The good kind of tired: On the bus, the kids were quiet. My daughter was looking at photos on my phone. My son was asleep with a half-eaten bag of chips in his hand.
The memory that stuck with me: My daughter looked up from my phone and said, "When can we come back?"
That's it.
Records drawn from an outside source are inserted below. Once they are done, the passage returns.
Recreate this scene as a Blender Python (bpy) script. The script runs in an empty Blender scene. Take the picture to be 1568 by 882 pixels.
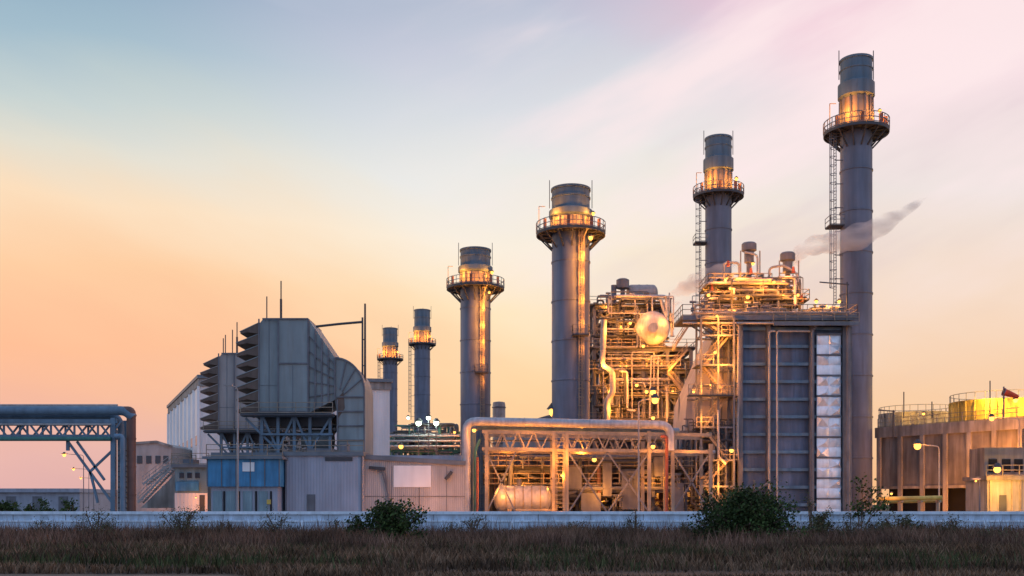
import bpy, math, random
import numpy as np
import bmesh
from mathutils import Vector, Matrix, noise
random.seed(11); np.random.seed(5)
V=Vector
FOC=1568.; EYE=2.5; HZ=772.
def X(u,d): return (u-784)/FOC*d
def Z(v,d): return EYE+(HZ-v)/FOC*d
def P(u,v,d): return V((X(u,d),d,Z(v,d)))
GAIN=10.0
BR=random.Random(3)

# ---------------------------------------------------------------- materials
def newmat(name):
    m=bpy.data.materials.new(name); m.use_nodes=True
    nt=m.node_tree; nt.nodes.clear()
    out=nt.nodes.new('ShaderNodeOutputMaterial'); bs=nt.nodes.new('ShaderNodeBsdfPrincipled')
    nt.links.new(bs.outputs[0],out.inputs[0]); return m,nt,bs
def mat(name,col,rough=.6,metal=0.,var=.25,scale=.6,streak=.3,bump=.0,corr=0.,stain=None):
    m,nt,bs=newmat(name); N=nt.nodes.new; L=nt.links.new
    tc=N('ShaderNodeTexCoord'); mp=N('ShaderNodeMapping'); mp.inputs['Scale'].default_value=(1,1,.12)
    L(tc.outputs['Object'],mp.inputs[0])
    n1=N('ShaderNodeTexNoise'); n1.inputs['Scale'].default_value=scale*3; n1.inputs['Detail'].default_value=3; L(mp.outputs[0],n1.inputs[0])
    n2=N('ShaderNodeTexNoise'); n2.inputs['Scale'].default_value=scale; n2.inputs['Detail'].default_value=4; L(tc.outputs['Object'],n2.inputs[0])
    def mr(n,a):
        r=N('ShaderNodeMapRange'); r.inputs[1].default_value=.3; r.inputs[2].default_value=.7
        r.inputs[3].default_value=1-a; r.inputs[4].default_value=1+a*.5; L(n.outputs[0],r.inputs[0]); return r
    a=mr(n1,streak); b=mr(n2,var)
    mu=N('ShaderNodeMath'); mu.operation='MULTIPLY'; L(a.outputs[0],mu.inputs[0]); L(b.outputs[0],mu.inputs[1])
    vm=N('ShaderNodeVectorMath'); vm.operation='SCALE'; vm.inputs[0].default_value=col; L(mu.outputs[0],vm.inputs['Scale'])
    colout=vm.outputs[0]
    if stain:
        n3=N('ShaderNodeTexNoise'); n3.inputs['Scale'].default_value=scale*5; n3.inputs['Detail'].default_value=5; L(mp.outputs[0],n3.inputs[0])
        r3=N('ShaderNodeMapRange'); r3.inputs[1].default_value=.54; r3.inputs[2].default_value=.72; r3.inputs[4].default_value=.65; L(n3.outputs[0],r3.inputs[0])
        mx=N('ShaderNodeMix'); mx.data_type='RGBA'; L(r3.outputs[0],mx.inputs[0]); L(colout,mx.inputs[6]); mx.inputs[7].default_value=(*stain,1); colout=mx.outputs[2]
    L(colout,bs.inputs['Base Color'])
    bs.inputs['Metallic'].default_value=metal
    r=N('ShaderNodeMapRange'); r.inputs[3].default_value=max(0.05,rough-.12); r.inputs[4].default_value=min(1,rough+.12)
    L(n2.outputs[0],r.inputs[0]); L(r.outputs[0],bs.inputs['Roughness'])
    if bump>0 or corr>0:
        bp=N('ShaderNodeBump'); bp.inputs['Distance'].default_value=.05
        if corr>0:
            w=N('ShaderNodeTexWave'); w.bands_direction='X'; w.inputs['Scale'].default_value=corr; bp.inputs['Strength'].default_value=.6
            L(tc.outputs['Object'],w.inputs[0]); L(w.outputs[1],bp.inputs['Height'])
        else:
            bp.inputs['Strength'].default_value=bump; L(n2.outputs[0],bp.inputs['Height'])
        L(bp.outputs[0],bs.inputs['Normal'])
    return m
def emis(name,col,s):
    m=bpy.data.materials.new(name); m.use_nodes=True; nt=m.node_tree; nt.nodes.clear()
    o=nt.nodes.new('ShaderNodeOutputMaterial'); e=nt.nodes.new('ShaderNodeEmission')
    e.inputs[0].default_value=(*col,1); e.inputs[1].default_value=s; nt.links.new(e.outputs[0],o.inputs[0]); return m
def leafmat(name,c1,c2):
    m,nt,bs=newmat(name); N=nt.nodes.new; L=nt.links.new
    g=N('ShaderNodeNewGeometry'); cr=N('ShaderNodeValToRGB'); L(g.outputs['Random Per Island'],cr.inputs[0])
    cr.color_ramp.elements[0].color=(*c1,1); cr.color_ramp.elements[1].color=(*c2,1)
    tc=N('ShaderNodeTexCoord'); n=N('ShaderNodeTexNoise'); n.inputs['Scale'].default_value=.22; n.inputs['Detail'].default_value=4; L(tc.outputs['Object'],n.inputs[0])
    r=N('ShaderNodeMapRange'); r.inputs[1].default_value=.35; r.inputs[2].default_value=.65; r.inputs[3].default_value=.4; r.inputs[4].default_value=1.3; L(n.outputs[0],r.inputs[0])
    vm=N('ShaderNodeVectorMath'); vm.operation='SCALE'; L(cr.outputs[0],vm.inputs[0]); L(r.outputs[0],vm.inputs['Scale'])
    L(vm.outputs[0],bs.inputs['Base Color']); bs.inputs['Roughness'].default_value=.8
    bs.inputs['Specular IOR Level'].default_value=.2
    return m

STACK=mat('stack_paint',(.14,.165,.225),.6,.0,.22,.25,.35,stain=(.09,.09,.11))
STACKD=mat('stack_cap_paint',(.10,.15,.195),.6,.05,.2,.3,.3,stain=(.07,.08,.09))
STEEL=mat('steel_grey',(.14,.15,.175),.6,.0,.3,.8,.2)
STEELD=mat('steel_dark',(.055,.06,.07),.65,.0,.3,.8,.2)
STEELB=mat('steel_blue',(.12,.20,.28),.55,.0,.3,.8,.2)
STEELY=mat('steel_galvanised_warm',(.30,.25,.19),.65,.0,.3,.8,.2)
SILVER=mat('insulation_cladding',(.42,.42,.44),.45,.2,.25,1.2,.25,.2)
PIPEW=mat('pipe_cladding_pale',(.36,.34,.33),.6,.0,.25,1.0,.2)
SHEET=mat('silver_sheeting',(.80,.85,.92),.35,.35,.15,1.2,.1,.2)
HRSG=mat('boiler_casing',(.12,.15,.225),.55,.05,.3,.35,.4,stain=(.06,.06,.08))
FILT=mat('filter_house_paint',(.235,.285,.30),.6,0,.18,.3,.25,stain=(.18,.195,.195))
FILTB=mat('filter_house_paint_beige',(.35,.32,.31),.6,0,.18,.3,.25)
LOUV=mat('louvre_brown',(.14,.10,.08),.7,0,.3,.8,.2)
LAV=mat('enclosure_grey',(.34,.38,.46),.6,0,.15,.3,.2,corr=2.2,stain=(.27,.28,.33))
BEIGE=mat('enclosure_beige',(.46,.43,.42),.65,0,.2,.3,.25,corr=1.6,stain=(.34,.30,.28))
BLUE=mat('corrugated_blue',(.06,.27,.50),.5,.0,.25,.6,.3,corr=2.5)
TEAL=mat('panel_teal',(.20,.31,.36),.6,0,.2,.5,.3,corr=2.)
WHITEB=mat('building_cream',(.84,.80,.78),.7,0,.1,.2,.15,corr=.8)
WHITE=mat('white_board',(.84,.84,.84),.6,0,.08,.4,.1)
ROOF=mat('roof_sheet_dark',(.15,.18,.21),.6,.0,.2,.4,.2)
CONC=mat('concrete_aged',(.22,.205,.195),.85,0,.35,.35,.55,.3,stain=(.11,.10,.09))
CONCL=mat('concrete_light',(.33,.31,.29),.85,0,.3,.5,.45,.2,stain=(.20,.18,.165))
YEL=mat('fan_stack_yellow',(.66,.46,.10),.6,0,.25,.5,.4)
REDP=mat('pipe_red_brown',(.26,.065,.04),.6,.0,.25,1,.2)
BROWNP=mat('pipe_rust_brown',(.15,.075,.06),.6,.0,.25,1,.2)
GREENP=mat('pipe_green',(.05,.18,.16),.55,.0,.25,1,.2)
BLACK=mat('opening_black',(.01,.01,.012),.9,0,.1,1,.1)
WALLM=mat('perimeter_wall_paint',(.58,.75,.92),.7,0,.2,.6,.3,.15,stain=(.42,.52,.60))
WALLC=mat('perimeter_coping_paint',(.72,.85,.95),.6,0,.12,.8,.2,.1)
GLASS=mat('window_glass_dark',(.03,.04,.06),.15,0,.1,1,.1)
SOCK=mat('windsock_red',(.75,.09,.03),.8,0,.1,1,.1)
BARK=mat('bark_brown',(.12,.085,.06),.9,0,.3,3,.3)
ORANGE=(1,.31,.035)
BULB=emis('lamp_orange_glow',(1,.46,.08),3.4)
BULBG=emis('lamp_white_green_glow',(.8,1,.75),8)

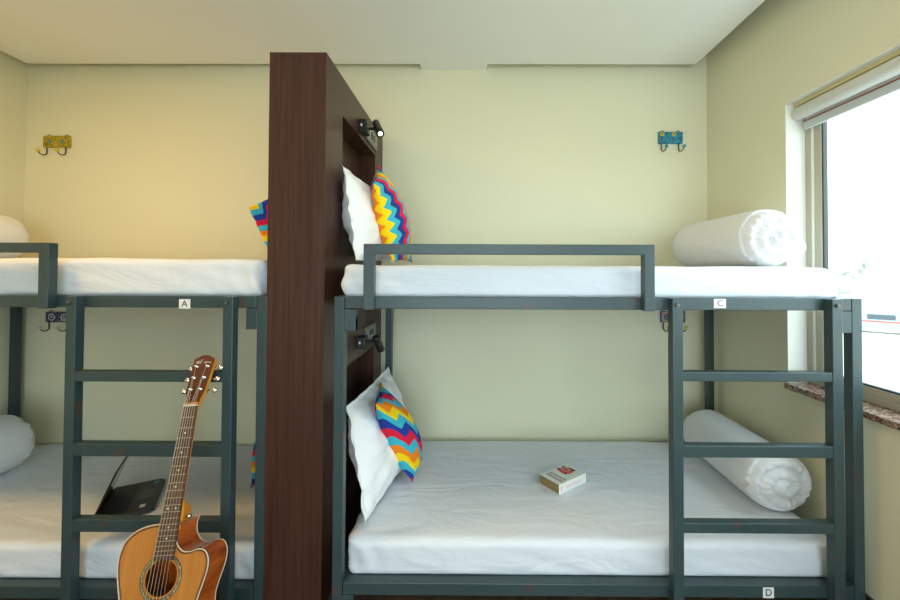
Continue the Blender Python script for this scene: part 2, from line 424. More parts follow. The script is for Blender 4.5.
def cushion(N_, T_, F_, B_, label, m, seed, thick=.17):
    o = obj('cushion', cushion_mesh(N_, T_, F_, B_, thick, 48, 0, .0015, seed, .68, .05), m, None, True)
    return tag(o, label, 'cushion', 'zigzag patterned cushions')
chevA = chevron('zigzag_cotton', 9.5, 0, 6.5, 1.7, -.1, True)
chevB = chevron('zigzag_cotton_slanted', 9.2, 6.5, 3.6, 2.3, .3)
cushion((-.409, 1.68, 1.70), (-.468, 2.0, 1.868), (-.303, 2.1, 1.375), (-.352, 1.79, 1.37), 'multicoloured zigzag cushion standing against the upper white pillow', chevA, 1)
cushion((-.394, 1.68, .775), (-.461, 2.05, .765), (-.248, 2.15, .332), (-.2725, 1.905, .327), 'multicoloured zigzag cushion leaning on the lower white pillow', chevB, 2)
cushion((-.952, 1.70, 1.60), (-.845, 1.86, 1.73), (-.825, 2.05, 1.50), (-.875, 1.74, 1.392), 'zigzag cushion corner peeking past the left of the partition on the upper left bunk', chevB, 3, .12)
cushion((-.915, 1.72, .63), (-.85, 2.1, .70), (-1.07, 2.28, .285), (-1.055, 1.94, .278), 'zigzag cushion mostly hidden behind the post on the lower left bunk', chevB, 4, .15)

# ------------------------------------------------------------------ rolled duvets
def rolled(xc, y0, y1, z0, R, label, seed, turns=2.6, tail=0, spin=0, dirx=0, wide=1.0, group='rolled white duvets'):
    nt, nr, nl = 132, 34, 44
    zc = z0+R*.985
    bm = bmesh.new()
    def rad(th, t):
        d = R*(1+.025*nz(math.cos(th)*1.5+seed, math.sin(th)*1.5, t*3)+.012*nz(math.cos(th)*4+seed, math.sin(th)*4, t*7))
        if tail:                                          # loose outer end of the roll
            a = (th-tail+PI) % (2*PI)-PI
            d *= 1+.30*math.exp(-(a/.28)**2)*max(0, 1-t*2.2)
        return d
    def place(th, r, y):
        x = xc+wide*r*math.cos(th)+dirx*(y-y0); z = zc+r*math.sin(th)
        if z < z0+.001: z = z0+.001+.02*max(0, (z0-z))
        return Vector((x, y, z))
    rings = []
    L = y1-y0
    def face_ring(end, q):                                # q: 0 centre .. 1 rim
        out = []
        for j in range(nt):
            th = 2*PI*j/nt
            ph = q*turns-(th+spin)/(2*PI)
            lay = abs(math.sin(PI*ph))**.55
            if q*turns < .35: lay *= q*turns/.35
            dep = .030*lay*(1-.35*q)+.020*(1-q)-.030*max(0, (q-.8)/.2)**2
            dep += .0042*math.sin(th*19+6*q+5*nz(q*4, math.cos(th)*2, seed))*q*(1-q**6)+.005*nz(math.cos(th)*6*q+seed, math.sin(th)*6*q, 5)
            rr = rad(th, 0 if end == 0 else 1)*q*.965
            y = (y0+.030-dep) if end == 0 else (y1-.030+dep)
            out.append(bm.verts.new(place(th, rr, y)))
        return out
    f0 = [face_ring(0, .02+.98*k/nr) for k in range(nr+1)]
    side = []
    for i in range(1, nl):
        t = i/nl; y = y0+.03+(L-.06)*t
        ed = min(y-y0, y1-y)
        out = []
        for j in range(nt):
            th = 2*PI*j/nt
            rr = rad(th, t)*(1-.06*math.exp(-((ed-.03)/.02)))
            rr += .002*math.sin(th*19+3*nz(th, t, seed))*math.exp(-ed/.05)
            out.append(bm.verts.new(place(th, rr, y)))
        side.append(out)
    f1 = [face_ring(1, .02+.98*k/nr) for k in range(nr+1)]
    seq = f0+side+f1[::-1]
    for A, B in zip(seq, seq[1:]):
        for j in range(nt): bm.faces.new((A[j], A[(j+1) % nt], B[(j+1) % nt], B[j]))
    bm.faces.new(seq[0][::-1]); bm.faces.new(seq[-1])
    return tag(obj('rolled_duvet', bm, M['duvet'], None, True), label, 'duvet', group)
rolled(1.222, 1.60, 2.24, 1.354, .121, 'white duvet rolled up on the upper right bunk by the window', 1, tail=-.30+2*PI, spin=1.0)
rolled(1.318, 1.685, 2.32, .315, .124, 'white duvet rolled up on the lower right bunk behind the ladder', 5, spin=2.4, dirx=.02, wide=1.12)
rolled(-2.560, 1.58, 2.22, 1.381, .124, 'white duvet rolled up at the far left of the upper left bunk', 9)
rolled(-2.49, 1.62, 2.19, .262, .149, 'white duvet rolled up at the far left of the lower left bunk', 13)

# ------------------------------------------------------------------ book
L_, F_, R_ = Vector((.3275, 1.930, 0)), Vector((.406, 1.840, 0)), Vector((.560, 1.951, 0))
ex = (R_-F_); lw = ex.length; ex.normalize(); ey = Vector((-ex.y, ex.x, 0)); ld = (L_-F_).length
bk = thing('book', ((L_+R_)/2)+Vector((0, 0, .3145)), 'thick white paperback book with a red picture lying on the lower right bunk', 'book')
MB = Matrix(((ex.x, ey.x, 0, F_.x), (ex.y, ey.y, 0, F_.y), (0, 0, 1, .3155), (0, 0, 0, 1)))
def inbook(bm): bmesh.ops.transform(bm, matrix=MB, verts=list(bm.verts)); return bm
tk = .044
cov_m = mat('white_book_cover', (.74, .76, .70, 1), .35); pg_m = wood('browned_pages', lin(120, 100, 66), lin(165, 142, 100), (3, 3, 900), .9, .1)
cov = obj('cover', inbook(boxes((0, lw, 0, ld, 0, .0012), (0, lw, 0, ld, tk-.0012, tk), (0, lw, 0, .0012, .0012, tk-.0012))), cov_m, bk)
obj('pages', inbook(boxes((.0015, lw-.0015, .0012, ld-.002, .0012, tk-.0012))), pg_m, bk)
red, dkr = mat('red_print', lin(214, 52, 48), .4), mat('dark_red_print', lin(92, 34, 48), .5)
pink = mat('pink_print', lin(216, 120, 118), .4)
bm = bmesh.new(); rnd = random.Random(3)
for row, (xx, hh, n) in enumerate(((.056, .018, 7), (.033, .018, 8))):    # two lines of title lettering along the short edge
    st = (ld-.022)/n
    for k in range(n):
        y0 = .011+k*st; w = st*.68; z = tk
        box(bm, xx-hh/2, xx+hh/2, y0, y0+.003, z, z+.0003)
        typ = rnd.randrange(4)
        if typ != 0: box(bm, xx-hh/2, xx+hh/2, y0+w-.0022, y0+w, z, z+.0003)
        if typ in (0, 1): box(bm, xx+hh/2-.003, xx+hh/2, y0, y0+w, z, z+.0003)
        if typ in (0, 2, 3): box(bm, xx-.0011, xx+.0011, y0, y0+w, z, z+.0003)
        if typ == 0: box(bm, xx-hh/2, xx-hh/2+.0022, y0, y0+w, z, z+.0003)
o = obj('title', inbook(bm), dkr, cov)
def blob(cx, cy, rx, ry, n, z, jit=.12):
    bm = bmesh.new(); a = [bm.verts.new((cx+rx*math.cos(2*PI*i/n)*(1+rnd.uniform(-jit, jit)), cy+ry*math.sin(2*PI*i/n)*(1+rnd.uniform(-jit, jit)), z)) for i in range(n)]
    f = bm.faces.new(a); e = bmesh.ops.extrude_face_region(bm, geom=[f]); bmesh.ops.translate(bm, verts=[v for v in e['geom'] if isinstance(v, bmesh.types.BMVert)], vec=(0, 0, .0003))
    return inbook(bm)
obj('picture', blob(.128, .074, .034, .036, 18, tk), red, cov)
obj('picture_panel', blob(.137, .080, .022, .027, 14, tk+.0003), pink, cov)
for a in ((.103, .052, .012, .012), (.160, .050, .014, .014), (.150, .104, .010, .016), (.164, .066, .008, .032), (.110, .106, .008, .012), (.130, .078, .004, .024), (.140, .078, .004, .024)):
    bm = bmesh.new(); box(bm, a[0]-a[2]/2, a[0]+a[2]/2, a[1]-a[3]/2, a[1]+a[3]/2, tk+.0003, tk+.0008)
    obj('picture_mark', inbook(bm), M['letter'], cov)
bm = bmesh.new(); rnd = random.Random(5); x = .05
while x < .15:                                            # faint pink lettering down the spine
    w = rnd.uniform(.004, .008); box(bm, x, x+w*.6, -.0003, 0, .014, .026); x += w+.002
spm = mat('pale_pink_print', lin(228, 176, 190), .5); obj('spine_title', inbook(bm), spm, cov)
bm = bmesh.new(); box(bm, .012, .022, -.0003, 0, .008, .032)
obj('spine_print', inbook(bm), spm, cov)

# ------------------------------------------------------------------ laptop
O = Vector((-1.722, 1.936, .264)); h = Vector((.487, -.874, 0)).normalized(); s_ = Vector((.874, .487, 0)).normalized()
s_ = Vector((-h.y, h.x, 0)); s_ = s_ if s_.x > 0 else -s_
lp = thing('laptop', O+h*.14+s_*.1, 'open black laptop on the lower left bunk behind the ladder', 'laptop')
lap_m = mat('matt_black_laptop', (.010, .011, .012, 1), .42); key_m = mat('black_keys', (.005, .005, .006, 1), .5)
ML = Matrix(((h.x, s_.x, 0, O.x), (h.y, s_.y, 0, O.y), (0, 0, 1, O.z), (0, 0, 0, 1)))
def inlap(bm): bmesh.ops.transform(bm, matrix=ML, verts=list(bm.verts)); return bm
LW, LD = .296, .207
bm = boxes((0, LW, 0, LD, 0, .017)); bmesh.ops.bevel(bm, geom=[e for e in bm.edges if abs(e.verts[0].co.z-e.verts[1].co.z) > .01], offset=.012, segments=5, affect='EDGES')
base = obj('keyboard_base', inlap(bm), lap_m, lp)
bm = bmesh.new()
for i in range(14):
    for j in range(5): box(bm, .016+i*.0182, .016+i*.0182+.0155, .022+j*.0178, .022+j*.0178+.015, .017, .0185)
k = obj('keyboard', inlap(bm), key_m, base)
obj('touchpad', inlap(boxes((.10, .185, .130, .185, .017, .0174))), mat('touchpad_black', (.02, .02, .022, 1), .3), base)
obj('sticker', inlap(boxes((.238, .265, .150, .170, .017, .0175))), mat('silver_sticker', (.55, .58, .60, 1), .3), base)
obj('sticker', inlap(boxes((.018, .045, .165, .185, .017, .0175))), mat('teal_sticker', lin(70, 150, 165), .4), base)
BETA = math.radians(68)
up = s_*math.cos(BETA)+Vector((0, 0, 1))*math.sin(BETA); nn = h.cross(up).normalized()
MS = Matrix(((h.x, up.x, nn.x, O.x), (h.y, up.y, nn.y, O.y), (h.z, up.z, nn.z, O.z+.012), (0, 0, 0, 1)))
bm = boxes((0, LW, 0, LD, -.003, .003), bevel=.0015); bmesh.ops.transform(bm, matrix=MS, verts=list(bm.verts))
lid = obj('screen_lid', bm, lap_m, lp)
sgn = 1 if nn.dot(s_) > 0 else -1
bm = boxes((.012, LW-.012, .016, LD-.010, min(sgn*.003, sgn*.0036), max(sgn*.003, sgn*.0036))); bmesh.ops.transform(bm, matrix=MS, verts=list(bm.verts))
obj('display', bm, mat('dark_display', (.01, .01, .012, 1), .12), lid)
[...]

That's the whole reason we do these trips.
Total Cost Breakdown (Family of 4)
| Category | Our Actual Spend |
|---|---|
| Accommodation (6 nights, private rooms) | $280 |
| Transport (buses, colectivos, 2 train rides) | $160 |
| Food (markets, street food, supermarket supplies) | $200 |
| Activities (ruins, cenotes, bikes) | $100 |
| Misc (snacks, small souvenirs, tips) | $100 |
| TOTAL | $840 |
For a family of 4. For 7 days.
That's less than the cost of ONE NIGHT at a Tulum beachfront resort.
What We'd Do the Same (And What We'd Change)
Keep doing:
- Supermarket run on day one (saved us $100+)
- Street food for most meals (cheaper and better than restaurants)
- Colectivos over taxis (they're not as scary as they look)
- Early morning ruin visits (beat the heat and the crowds)
Change next time:
- More cash in small bills (many places don't take cards)
- A filtered water bottle (single-use bottles add up)
- One fewer location (we felt rushed on the last day)
Final Thoughts
I know "budget family travel" sounds stressful. I thought so too before we did this trip. But here's the truth: the kids didn't know the difference between a $40 hostel room and a $400 hotel room. They cared about the pool, the cenotes, the pyramids, and the tacos.
And honestly? I enjoyed this trip more than some luxury trips I've taken. Because we were in the thick of it — eating at market stalls, taking local buses, talking to whoever sat next to us. We weren't insulated from Mexico by hotel walls and private drivers. We were IN it.
If you're hesitating because you think you can't afford a Mexico trip with your family, I'm here to tell you: you can. This itinerary proves it.
Pack your bags. Get on the bus. Your kids will thank you.